We should make users confirm their identity before they make transactions with their wallet! There are lots of ways to do this that dont require having more than a working camera on hand. You can still handle extreme cases if there really is no camera around case by case if necessary.. @dantheman @dan

Why would people bother identifying themselves in a moderated identifying channel when they end up with close to nothing vs thèse scanners with multiple identities. The real guilty people are the ones blinddlessly jumping in with their 500$ up votes. Just like esteemed who invite a post claiming to be from a 14 years old girl without any proof of identity.

Verification or GTFO!

Catfish is on the rise , people do anything to get huge money here , when the original person get nothing that pros and cons abput social media . we need police call the policee !

That was my first thought when visiting this site, is it just one big catfish from the creator.

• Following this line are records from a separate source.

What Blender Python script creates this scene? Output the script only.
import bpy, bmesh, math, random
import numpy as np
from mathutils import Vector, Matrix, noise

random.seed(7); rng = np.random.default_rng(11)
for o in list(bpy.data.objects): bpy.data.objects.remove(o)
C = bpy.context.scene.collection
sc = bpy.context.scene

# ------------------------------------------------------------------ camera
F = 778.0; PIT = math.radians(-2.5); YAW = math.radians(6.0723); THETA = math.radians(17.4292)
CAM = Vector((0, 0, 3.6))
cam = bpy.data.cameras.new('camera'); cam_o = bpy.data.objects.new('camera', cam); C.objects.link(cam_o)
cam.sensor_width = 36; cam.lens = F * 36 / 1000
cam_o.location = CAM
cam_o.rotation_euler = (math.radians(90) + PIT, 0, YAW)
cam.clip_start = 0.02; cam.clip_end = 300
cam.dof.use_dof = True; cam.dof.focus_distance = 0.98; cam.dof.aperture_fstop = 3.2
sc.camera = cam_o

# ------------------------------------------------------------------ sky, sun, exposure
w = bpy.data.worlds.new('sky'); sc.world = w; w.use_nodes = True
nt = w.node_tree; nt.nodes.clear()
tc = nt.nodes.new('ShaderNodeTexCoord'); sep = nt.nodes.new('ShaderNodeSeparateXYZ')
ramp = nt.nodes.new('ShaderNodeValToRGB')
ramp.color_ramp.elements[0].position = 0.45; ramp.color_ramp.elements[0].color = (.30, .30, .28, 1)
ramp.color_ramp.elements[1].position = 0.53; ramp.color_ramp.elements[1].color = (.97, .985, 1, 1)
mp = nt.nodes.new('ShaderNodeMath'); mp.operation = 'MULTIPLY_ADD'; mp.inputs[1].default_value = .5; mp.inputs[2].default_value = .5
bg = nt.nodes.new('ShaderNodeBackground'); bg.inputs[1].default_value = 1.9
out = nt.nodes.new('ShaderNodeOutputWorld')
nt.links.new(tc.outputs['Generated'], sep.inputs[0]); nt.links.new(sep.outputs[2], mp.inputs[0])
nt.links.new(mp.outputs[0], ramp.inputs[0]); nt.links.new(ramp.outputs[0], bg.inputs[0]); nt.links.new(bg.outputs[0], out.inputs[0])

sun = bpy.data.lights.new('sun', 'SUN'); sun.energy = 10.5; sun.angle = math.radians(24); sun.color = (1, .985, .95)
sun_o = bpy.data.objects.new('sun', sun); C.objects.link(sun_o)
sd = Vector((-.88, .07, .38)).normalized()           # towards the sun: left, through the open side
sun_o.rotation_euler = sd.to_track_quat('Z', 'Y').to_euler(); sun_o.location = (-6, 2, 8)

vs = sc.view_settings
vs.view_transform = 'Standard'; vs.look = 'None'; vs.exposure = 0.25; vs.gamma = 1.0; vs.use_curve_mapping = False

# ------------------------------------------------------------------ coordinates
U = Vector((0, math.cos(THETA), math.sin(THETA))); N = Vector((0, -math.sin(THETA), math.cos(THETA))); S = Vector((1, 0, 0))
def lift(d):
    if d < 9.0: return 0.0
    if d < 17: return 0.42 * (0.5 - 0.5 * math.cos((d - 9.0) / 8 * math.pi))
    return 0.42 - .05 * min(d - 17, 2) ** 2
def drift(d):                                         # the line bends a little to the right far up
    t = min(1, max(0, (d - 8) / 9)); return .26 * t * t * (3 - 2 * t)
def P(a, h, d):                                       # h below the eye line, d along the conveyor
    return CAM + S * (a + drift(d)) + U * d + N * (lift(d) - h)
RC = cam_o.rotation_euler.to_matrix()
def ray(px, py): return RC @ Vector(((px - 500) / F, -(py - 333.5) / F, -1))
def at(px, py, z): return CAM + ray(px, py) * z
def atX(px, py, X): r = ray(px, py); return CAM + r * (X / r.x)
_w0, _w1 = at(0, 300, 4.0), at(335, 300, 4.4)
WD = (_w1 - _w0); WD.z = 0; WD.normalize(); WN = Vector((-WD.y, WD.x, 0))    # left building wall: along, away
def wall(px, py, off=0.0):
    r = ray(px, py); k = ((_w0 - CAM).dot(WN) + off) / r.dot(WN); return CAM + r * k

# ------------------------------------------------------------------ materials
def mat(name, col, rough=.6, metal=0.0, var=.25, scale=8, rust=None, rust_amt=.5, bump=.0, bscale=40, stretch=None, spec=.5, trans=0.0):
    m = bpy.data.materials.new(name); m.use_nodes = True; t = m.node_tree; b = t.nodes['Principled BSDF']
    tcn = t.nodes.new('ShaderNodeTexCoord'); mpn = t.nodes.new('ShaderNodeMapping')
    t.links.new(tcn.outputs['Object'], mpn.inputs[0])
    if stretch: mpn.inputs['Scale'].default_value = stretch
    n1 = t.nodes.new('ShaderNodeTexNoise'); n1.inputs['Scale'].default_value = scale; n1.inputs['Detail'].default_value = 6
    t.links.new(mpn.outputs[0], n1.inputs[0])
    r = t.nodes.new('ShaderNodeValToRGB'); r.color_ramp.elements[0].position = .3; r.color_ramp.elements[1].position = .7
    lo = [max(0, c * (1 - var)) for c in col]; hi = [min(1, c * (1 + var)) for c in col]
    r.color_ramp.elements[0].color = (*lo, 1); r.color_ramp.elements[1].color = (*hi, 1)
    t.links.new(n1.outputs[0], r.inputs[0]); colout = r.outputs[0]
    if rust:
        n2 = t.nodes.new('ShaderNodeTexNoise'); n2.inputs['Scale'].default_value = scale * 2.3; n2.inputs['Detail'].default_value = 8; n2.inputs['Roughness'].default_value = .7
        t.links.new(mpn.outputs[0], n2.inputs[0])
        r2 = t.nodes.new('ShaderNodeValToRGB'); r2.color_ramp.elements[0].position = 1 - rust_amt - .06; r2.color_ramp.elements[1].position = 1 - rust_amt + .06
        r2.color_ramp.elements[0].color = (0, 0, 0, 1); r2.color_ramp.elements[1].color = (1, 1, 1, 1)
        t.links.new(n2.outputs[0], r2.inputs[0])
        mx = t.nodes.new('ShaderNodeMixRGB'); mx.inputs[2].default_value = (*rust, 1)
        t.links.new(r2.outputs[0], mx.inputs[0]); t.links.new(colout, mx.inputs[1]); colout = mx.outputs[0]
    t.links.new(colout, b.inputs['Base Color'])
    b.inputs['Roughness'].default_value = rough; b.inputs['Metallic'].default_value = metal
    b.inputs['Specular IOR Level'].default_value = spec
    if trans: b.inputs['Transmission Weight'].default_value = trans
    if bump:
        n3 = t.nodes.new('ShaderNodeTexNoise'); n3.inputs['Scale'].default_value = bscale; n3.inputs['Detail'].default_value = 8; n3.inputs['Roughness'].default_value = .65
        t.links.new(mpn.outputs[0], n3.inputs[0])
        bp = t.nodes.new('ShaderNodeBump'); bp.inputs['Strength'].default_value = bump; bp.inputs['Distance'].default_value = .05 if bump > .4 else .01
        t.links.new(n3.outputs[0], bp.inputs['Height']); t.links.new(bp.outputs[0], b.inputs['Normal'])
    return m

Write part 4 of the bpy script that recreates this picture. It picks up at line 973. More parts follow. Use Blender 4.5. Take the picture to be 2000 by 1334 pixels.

The second If it is a scam if enough people use it will it eventually become legitimate.

But how about @cheetah himself ? He got an identity ? He a bot lol .

@cheetah is a bot, though I have a feeling the creator sometimes posts with him.

That meme make me speechless. Fullstop now
:p

I can't understand why people would do this s eventually they will be caught and hopefully punished

As soon as someone finds a way to make money, someone else will try to find a way to take it away. I'm new to this community, but I did wonder how plagiarism would be handled on the site. Thanks for the heads-up!

hello!!! this is introdouself?

big problem

Hope they respond on time.

But what can a minnow like me do? should i flag or report any kind of suspicious activity?

Flagging works wonders, it really does.

They are out in full swarm - no shame when money is involved. I want to speak to their parents, please.